Chief of Staff Dr. Kurtz and Human Resources staff described goals: objectively benchmark job descriptions, ensure internal pay equity, compare positions to local public and private competitors and develop consistent salary schedules with transparent placement guidelines. The district contracted Ed Planners (consultant) to gather job descriptions, salary schedules and position analysis questionnaires (PAQs) completed by employees; staff said PAQs were distributed in August with a return deadline at the end of the month.

Miss McNally (HR) explained consultant tasks: review job descriptions and PAQs, conduct desk audits where job descriptions and PAQs diverge, perform factor analysis to allocate point values for classification criteria (supervisory responsibility, knowledge required, work environment), and gather external market data including days worked, work year and earning potential to build pay scales. The consultant will propose minimum and maximum salaries for each class and assist the district in developing placement guidelines and an implementation schedule.

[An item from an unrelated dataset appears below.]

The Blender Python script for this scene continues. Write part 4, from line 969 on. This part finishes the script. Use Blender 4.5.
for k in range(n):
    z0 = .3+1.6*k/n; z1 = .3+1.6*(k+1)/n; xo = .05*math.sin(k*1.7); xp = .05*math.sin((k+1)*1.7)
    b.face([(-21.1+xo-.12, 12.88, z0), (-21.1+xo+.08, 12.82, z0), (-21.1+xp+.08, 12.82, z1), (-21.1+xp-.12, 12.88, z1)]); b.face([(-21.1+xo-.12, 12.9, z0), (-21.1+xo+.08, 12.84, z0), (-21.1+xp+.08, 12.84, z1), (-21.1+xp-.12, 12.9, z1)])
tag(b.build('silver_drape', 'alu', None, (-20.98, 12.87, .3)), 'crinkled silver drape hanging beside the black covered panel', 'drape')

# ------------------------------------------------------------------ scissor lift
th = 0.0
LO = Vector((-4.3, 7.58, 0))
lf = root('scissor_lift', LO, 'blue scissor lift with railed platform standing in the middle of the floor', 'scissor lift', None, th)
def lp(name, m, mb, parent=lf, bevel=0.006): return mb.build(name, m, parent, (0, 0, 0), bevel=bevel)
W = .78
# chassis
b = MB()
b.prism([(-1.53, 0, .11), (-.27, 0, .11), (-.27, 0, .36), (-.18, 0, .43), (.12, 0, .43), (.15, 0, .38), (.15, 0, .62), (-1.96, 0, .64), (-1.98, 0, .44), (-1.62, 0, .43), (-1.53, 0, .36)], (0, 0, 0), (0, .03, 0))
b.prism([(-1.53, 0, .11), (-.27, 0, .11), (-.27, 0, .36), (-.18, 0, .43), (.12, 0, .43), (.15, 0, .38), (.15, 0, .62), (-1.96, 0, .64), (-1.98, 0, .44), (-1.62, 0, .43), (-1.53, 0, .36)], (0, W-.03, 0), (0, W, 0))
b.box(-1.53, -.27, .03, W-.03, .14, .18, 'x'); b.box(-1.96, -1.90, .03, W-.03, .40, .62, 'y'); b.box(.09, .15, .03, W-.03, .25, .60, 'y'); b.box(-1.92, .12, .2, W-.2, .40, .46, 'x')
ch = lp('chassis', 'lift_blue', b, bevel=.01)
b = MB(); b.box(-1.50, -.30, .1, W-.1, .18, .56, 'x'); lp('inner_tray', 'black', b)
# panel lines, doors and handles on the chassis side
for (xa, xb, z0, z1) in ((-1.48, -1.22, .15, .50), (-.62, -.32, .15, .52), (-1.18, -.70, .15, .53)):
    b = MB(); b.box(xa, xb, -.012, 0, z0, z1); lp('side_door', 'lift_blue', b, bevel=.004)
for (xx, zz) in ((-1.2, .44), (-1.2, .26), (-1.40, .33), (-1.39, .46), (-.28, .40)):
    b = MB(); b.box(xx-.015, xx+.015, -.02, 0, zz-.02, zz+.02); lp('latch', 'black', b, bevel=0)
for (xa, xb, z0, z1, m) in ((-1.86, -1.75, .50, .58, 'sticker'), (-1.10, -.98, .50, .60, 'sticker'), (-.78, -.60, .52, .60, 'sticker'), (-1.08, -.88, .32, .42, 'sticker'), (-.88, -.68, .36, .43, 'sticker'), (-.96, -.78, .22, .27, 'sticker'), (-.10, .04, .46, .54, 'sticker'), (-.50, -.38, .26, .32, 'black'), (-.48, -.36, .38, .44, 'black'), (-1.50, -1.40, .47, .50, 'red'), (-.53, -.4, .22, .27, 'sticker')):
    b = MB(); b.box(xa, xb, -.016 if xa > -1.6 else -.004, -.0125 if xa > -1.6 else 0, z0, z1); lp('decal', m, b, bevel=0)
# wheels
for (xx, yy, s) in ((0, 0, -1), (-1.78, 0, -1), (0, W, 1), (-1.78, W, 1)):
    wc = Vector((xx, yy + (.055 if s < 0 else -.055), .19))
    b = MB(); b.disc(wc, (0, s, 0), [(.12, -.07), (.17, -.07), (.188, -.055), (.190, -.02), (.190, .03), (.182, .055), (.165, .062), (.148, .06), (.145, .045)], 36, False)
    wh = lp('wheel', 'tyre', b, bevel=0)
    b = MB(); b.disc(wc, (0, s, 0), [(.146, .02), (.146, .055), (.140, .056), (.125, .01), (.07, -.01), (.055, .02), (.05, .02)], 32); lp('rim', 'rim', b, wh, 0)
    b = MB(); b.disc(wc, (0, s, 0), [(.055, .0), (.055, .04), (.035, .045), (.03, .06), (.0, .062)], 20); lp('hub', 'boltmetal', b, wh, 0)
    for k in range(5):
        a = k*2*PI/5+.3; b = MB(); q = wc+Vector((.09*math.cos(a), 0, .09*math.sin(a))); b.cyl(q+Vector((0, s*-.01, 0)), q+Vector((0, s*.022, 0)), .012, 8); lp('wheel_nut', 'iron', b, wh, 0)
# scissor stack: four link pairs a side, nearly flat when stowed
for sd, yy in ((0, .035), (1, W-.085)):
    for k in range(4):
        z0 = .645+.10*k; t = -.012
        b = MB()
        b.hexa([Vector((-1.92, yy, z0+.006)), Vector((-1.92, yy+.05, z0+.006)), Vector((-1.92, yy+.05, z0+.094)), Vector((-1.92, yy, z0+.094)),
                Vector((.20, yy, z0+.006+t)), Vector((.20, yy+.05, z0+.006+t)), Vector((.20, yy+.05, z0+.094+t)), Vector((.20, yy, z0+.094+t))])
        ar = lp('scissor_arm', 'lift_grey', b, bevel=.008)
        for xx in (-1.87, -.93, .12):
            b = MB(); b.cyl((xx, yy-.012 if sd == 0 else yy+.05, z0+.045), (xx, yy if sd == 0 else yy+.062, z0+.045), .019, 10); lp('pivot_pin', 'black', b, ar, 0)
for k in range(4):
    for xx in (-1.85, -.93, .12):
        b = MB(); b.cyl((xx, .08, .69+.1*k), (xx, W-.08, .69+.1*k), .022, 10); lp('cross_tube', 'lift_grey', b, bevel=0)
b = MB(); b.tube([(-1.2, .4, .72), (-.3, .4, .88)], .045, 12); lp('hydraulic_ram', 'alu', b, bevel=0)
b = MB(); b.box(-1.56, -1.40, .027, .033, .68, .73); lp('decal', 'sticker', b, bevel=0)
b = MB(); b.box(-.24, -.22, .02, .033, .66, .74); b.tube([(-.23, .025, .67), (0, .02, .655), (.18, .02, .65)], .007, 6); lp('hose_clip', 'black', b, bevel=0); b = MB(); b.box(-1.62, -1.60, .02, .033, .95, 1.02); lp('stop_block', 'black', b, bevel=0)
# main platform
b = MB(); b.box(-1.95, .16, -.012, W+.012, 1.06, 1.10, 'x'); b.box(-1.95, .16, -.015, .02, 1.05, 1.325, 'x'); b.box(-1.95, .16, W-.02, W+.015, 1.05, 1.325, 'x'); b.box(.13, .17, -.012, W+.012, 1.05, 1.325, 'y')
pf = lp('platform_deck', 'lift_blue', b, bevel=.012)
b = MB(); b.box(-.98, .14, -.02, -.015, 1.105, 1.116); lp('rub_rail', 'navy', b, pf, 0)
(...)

District leaders said implementation will require prioritizing critical positions, developing phased options that balance fiscal constraints and staff expectations, and clear communication to employees. Dr. Kurtz emphasized that classification must precede compensation changes to ensure fairness in placement and that leadership and culture also affect retention. The board was informed that this is the first comprehensive review in roughly a decade and that staff will return with findings, timelines and implementation options once analysis and benchmarking are complete.